For my best stock for 2011 selection, I went with low-cost natural gas producer Range Resources (NYSE: RRC) on the off chance that this might be the year that natural gas drags itself off the mat. Chesapeake Energy (NYSE: CHK) appears to have ruled out this possibility.

In an operational update released yesterday, Chesapeake revealed that it has hedged 96% of its expected natural gas production for 2011. I can't remember a time when the company has ever locked in virtually all of its production like this. At an average price of $5.84 per thousand cubic feet, though, the company is getting a strong realized price relative to where gas trades today. That $5.84 is even a premium to where the January 2013 futures trade.

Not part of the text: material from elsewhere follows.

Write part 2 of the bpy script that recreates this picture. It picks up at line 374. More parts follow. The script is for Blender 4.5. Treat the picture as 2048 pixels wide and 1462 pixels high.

While investors banking on higher gas prices in 2011 will probably want to place their bets elsewhere, I can't fault Chesapeake for this hedging move, especially considering the company's intended use of having the cash flows locked in.

Another major piece of Chesapeake's update yesterday was the announcement of a new "25/25 Plan," through which Chesapeake intends to reduce long-term debt by 25% over the next two years, while maintaining a production growth rate of 25%. The hedging program adds a great amount of certainty to the company's ability to fund this debt reduction. Chesapeake will also continue to monetize assets, as it has done with partners like CNOOC (NYSE: CEO) and Plains Exploration & Production (NYSE: PXP) over the past few years.

This isn't the first time Chesapeake has spoken about reducing debt, but it is a more coherent and credible statement than the one released last May. Back then, Chesapeake said its plan to reduce debt was to raise $5 billion to retire up to $3.5 billion, while spending up to $1.5 billion on liquids-rich plays. That one was a head-scratcher. This time around, it sounds like Chesapeake is finally ready to cool it with the land grabs.

This is a pretty big breakthrough, if it sticks. The move mirrors one taken by Devon Energy (NYSE: DVN), which has also shed the empire-building routine and turned its focus to developing its existing captured resource base. Investors appear to have warmed to that company as it undertakes the transformation.

I'm thinking that Chesapeake, which has been more reluctant to let go of its expansionary ways, may see a similar change in fortune for its share price. I also can't help but wonder if recent pressure from a certain prominent shareholder helped management to see the light here.